▶ **WRITTEN TASK**
Leave out the pictures; transcribe all else exactly.

▶ **DATA SEGMENT**
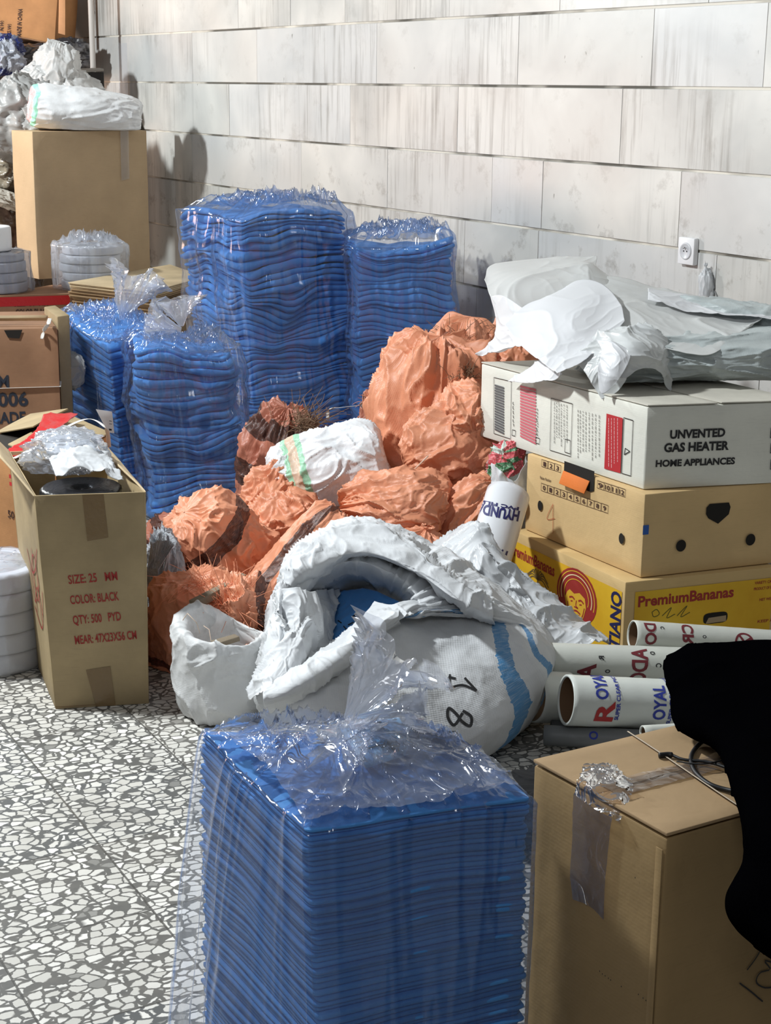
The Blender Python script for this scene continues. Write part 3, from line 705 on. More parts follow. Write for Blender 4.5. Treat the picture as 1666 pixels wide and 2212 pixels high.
for i in range(5): tape_roll('webbing_roll', rc + np.array([.002 * math.sin(i * 2.1), .002 * math.cos(i), .001 + i * (hh + .0012)]), R0_, hh, white_roll, lab[i], i, .72 if i == 4 else .4, 'white webbing rolls stacked on the floor', core=white_roll if i == 4 else None)
wr = Bale([(rc[0] - R0_, rc[1] - R0_), (rc[0] + R0_, rc[1] - R0_), (rc[0] + R0_, rc[1] + R0_), (rc[0] - R0_, rc[1] + R0_)], .002, 5 * hh + .006, r=.98, seed=2, wave=.002, bulge=.001)
o = wr.wrap(film_soft, None, off=.004, fold=.008, ztop=.004, topamp=.006, kz=.01, nu=70, nv=160, name='shrink_film'); tag(o, 'clear film wrapped round the five white rolls on the floor', 'plastic film')

# --- brown open box with red tape behind the text carton
def red_tape_carton():
    Yf = 4.42
    TL = P(-40, 975, Yf + .12); TR = P(148, 985, Yf); zt = .50
    K = PF(120, 1010, zt); Rr = PF(236, 935, zt); Lf = PF(-60, 962, zt); dvec = Rr - K
    ft = corners(K, Lf, Rr); t = thing('carton', (K[0], K[1], 0), 'brown carton printed 50 BLACK with red tape across its gaping lid, behind the open carton', 'cardboard box')
    hexbox('body', lift(ft, 0.001), lift(ft, zt - .006), card_orange, t, .004, 8, .003, 4)
    C_, Rq, Bk, Lq = [np.array([p[0], p[1], zt]) for p in ft]
    # lid flaps slightly raised
    up1 = np.array([0, 0, .05])
    slab('flap', [C_, Rq, Rq + (Bk - Rq) * .0 + (Lq - C_) * .52 + np.array([0, 0, .028]), C_ + (Lq - C_) * .55 + np.array([0, 0, .03])], .005, card_tan, t, wob=.003, seed=5)
    slab('flap', [Bk, Lq + (Bk - Lq) * .35, Lq + (Bk - Lq) * .35 + (C_ - Lq) * .5 + np.array([0, 0, .05]), Bk + (Rq - Bk) * .5 + np.array([0, 0, .045])], .005, card_tan, t, wob=.004, seed=6)
    ux = unit(Rq - C_); un = unit(Lq - C_)
    # dark sheet painting in the shade under the back flap
    slab('inner_shade', [C_ + un * .20 + ux * .04 + [0, 0, .002], C_ + un * .36 + ux * .04 + [0, 0, .002], C_ + un * .36 + ux * .35 + [0, 0, .002], C_ + un * .20 + ux * .35 + [0, 0, .002]], .002, M_plain('shade_inside', (.02, .016, .012), .9), t)
    rtp = [P(22, 985, C_[1] + .06), P(70, 968, C_[1] + .1), P(105, 930, C_[1] + .3), P(130, 895, C_[1] + .5)]
    rtp = [PF(15, 985, zt + .038), PF(62, 962, zt + .04), PF(100, 930, zt + .05), PF(132, 893, zt + .052)]
    w = [np.array([.035, .0, 0]), np.array([.034, 0, 0]), np.array([.03, 0, 0]), np.array([.05, .0, 0])]
    Cc = [[p - wi, p, p + wi] for p, wi in zip(rtp, w)]
    patch('red_tape', Cc, tape_red, t, 40, 16, .003, 20, 2, .0008)
    sp = [PF(30, 990, zt + .045), PF(75, 968, zt + .05), PF(130, 930, zt + .055), PF(190, 905, zt + .06), PF(228, 925, zt + .05), PF(236, 965, zt - .03)]
    tube('strap', catrom(sp, 60), 0, STRAP, t, 8, flat=(.006, .0008))
    # front print
    C0 = C_ * 1.0; ink = Ink(np.array([C_[0], C_[1], 0]), (Lq - C_), (0, 0, 1)); ink.ux = -unit(Lq - C_); O = np.array([Lq[0], Lq[1], 0]); ink.O = O
    def put(s, px, py, w, h):
        # intersect pixel ray with front face plane
        d = ray(px, py); c0 = np.array([0, 0, CAMH]); nn = np.cross(ink.ux, [0, 0, 1]); tt = ((O - c0) @ nn) / (d @ nn); q = c0 + d * tt - O; ink.text(s, q @ ink.ux, q[2], w, h, bold=.015)
    put('50', 18, 1117, .030, .022); put('COLOR: BLACK', -78, 1150, .165, .022); put('QTY: 30', -45, 1180, .11, .022)
    ink.out('lettering', INKBR, t)
    put2 = Ink(O, ink.ux, (0, 0, 1)); put2.n = ink.n; q = PW(0, 0)
    d = ray(30, 1042); c0 = np.array([0, 0, CAMH]); nn = np.cross(ink.ux, [0, 0, 1]); tt = ((O - c0) @ nn) / (d @ nn); q = c0 + d * tt - O
    put2.rect(q @ ink.ux - .02, q[2] - .012, q @ ink.ux + .012, q[2] + .02); put2.out('red_mark', tape_red, t)
red_tape_carton()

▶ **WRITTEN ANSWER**
The Blender Python script for this scene continues. Write part 3, from line 705 on. More parts follow. Write for Blender 4.5. Treat the picture as 1666 pixels wide and 2212 pixels high.
for i in range(5): tape_roll('webbing_roll', rc + np.array([.002 * math.sin(i * 2.1), .002 * math.cos(i), .001 + i * (hh + .0012)]), R0_, hh, white_roll, lab[i], i, .72 if i == 4 else .4, 'white webbing rolls stacked on the floor', core=white_roll if i == 4 else None)
wr = Bale([(rc[0] - R0_, rc[1] - R0_), (rc[0] + R0_, rc[1] - R0_), (rc[0] + R0_, rc[1] + R0_), (rc[0] - R0_, rc[1] + R0_)], .002, 5 * hh + .006, r=.98, seed=2, wave=.002, bulge=.001)
o = wr.wrap(film_soft, None, off=.004, fold=.008, ztop=.004, topamp=.006, kz=.01, nu=70, nv=160, name='shrink_film'); tag(o, 'clear film wrapped round the five white rolls on the floor', 'plastic film')

# --- brown open box with red tape behind the text carton
def red_tape_carton():
    Yf = 4.42
    TL = P(-40, 975, Yf + .12); TR = P(148, 985, Yf); zt = .50
    K = PF(120, 1010, zt); Rr = PF(236, 935, zt); Lf = PF(-60, 962, zt); dvec = Rr - K
    ft = corners(K, Lf, Rr); t = thing('carton', (K[0], K[1], 0), 'brown carton printed 50 BLACK with red tape across its gaping lid, behind the open carton', 'cardboard box')
    hexbox('body', lift(ft, 0.001), lift(ft, zt - .006), card_orange, t, .004, 8, .003, 4)
    C_, Rq, Bk, Lq = [np.array([p[0], p[1], zt]) for p in ft]
    # lid flaps slightly raised
    up1 = np.array([0, 0, .05])
    slab('flap', [C_, Rq, Rq + (Bk - Rq) * .0 + (Lq - C_) * .52 + np.array([0, 0, .028]), C_ + (Lq - C_) * .55 + np.array([0, 0, .03])], .005, card_tan, t, wob=.003, seed=5)
    slab('flap', [Bk, Lq + (Bk - Lq) * .35, Lq + (Bk - Lq) * .35 + (C_ - Lq) * .5 + np.array([0, 0, .05]), Bk + (Rq - Bk) * .5 + np.array([0, 0, .045])], .005, card_tan, t, wob=.004, seed=6)
    ux = unit(Rq - C_); un = unit(Lq - C_)
    # dark sheet painting in the shade under the back flap
    slab('inner_shade', [C_ + un * .20 + ux * .04 + [0, 0, .002], C_ + un * .36 + ux * .04 + [0, 0, .002], C_ + un * .36 + ux * .35 + [0, 0, .002], C_ + un * .20 + ux * .35 + [0, 0, .002]], .002, M_plain('shade_inside', (.02, .016, .012), .9), t)
    rtp = [P(22, 985, C_[1] + .06), P(70, 968, C_[1] + .1), P(105, 930, C_[1] + .3), P(130, 895, C_[1] + .5)]
    rtp = [PF(15, 985, zt + .038), PF(62, 962, zt + .04), PF(100, 930, zt + .05), PF(132, 893, zt + .052)]
    w = [np.array([.035, .0, 0]), np.array([.034, 0, 0]), np.array([.03, 0, 0]), np.array([.05, .0, 0])]
    Cc = [[p - wi, p, p + wi] for p, wi in zip(rtp, w)]
    patch('red_tape', Cc, tape_red, t, 40, 16, .003, 20, 2, .0008)
    sp = [PF(30, 990, zt + .045), PF(75, 968, zt + .05), PF(130, 930, zt + .055), PF(190, 905, zt + .06), PF(228, 925, zt + .05), PF(236, 965, zt - .03)]
    tube('strap', catrom(sp, 60), 0, STRAP, t, 8, flat=(.006, .0008))
    # front print
    C0 = C_ * 1.0; ink = Ink(np.array([C_[0], C_[1], 0]), (Lq - C_), (0, 0, 1)); ink.ux = -unit(Lq - C_); O = np.array([Lq[0], Lq[1], 0]); ink.O = O
    def put(s, px, py, w, h):
        # intersect pixel ray with front face plane
        d = ray(px, py); c0 = np.array([0, 0, CAMH]); nn = np.cross(ink.ux, [0, 0, 1]); tt = ((O - c0) @ nn) / (d @ nn); q = c0 + d * tt - O; ink.text(s, q @ ink.ux, q[2], w, h, bold=.015)
    put('50', 18, 1117, .030, .022); put('COLOR: BLACK', -78, 1150, .165, .022); put('QTY: 30', -45, 1180, .11, .022)
    ink.out('lettering', INKBR, t)
    put2 = Ink(O, ink.ux, (0, 0, 1)); put2.n = ink.n; q = PW(0, 0)
    d = ray(30, 1042); c0 = np.array([0, 0, CAMH]); nn = np.cross(ink.ux, [0, 0, 1]); tt = ((O - c0) @ nn) / (d @ nn); q = c0 + d * tt - O
    put2.rect(q @ ink.ux - .02, q[2] - .012, q @ ink.ux + .012, q[2] + .02); put2.out('red_mark', tape_red, t)
red_tape_carton()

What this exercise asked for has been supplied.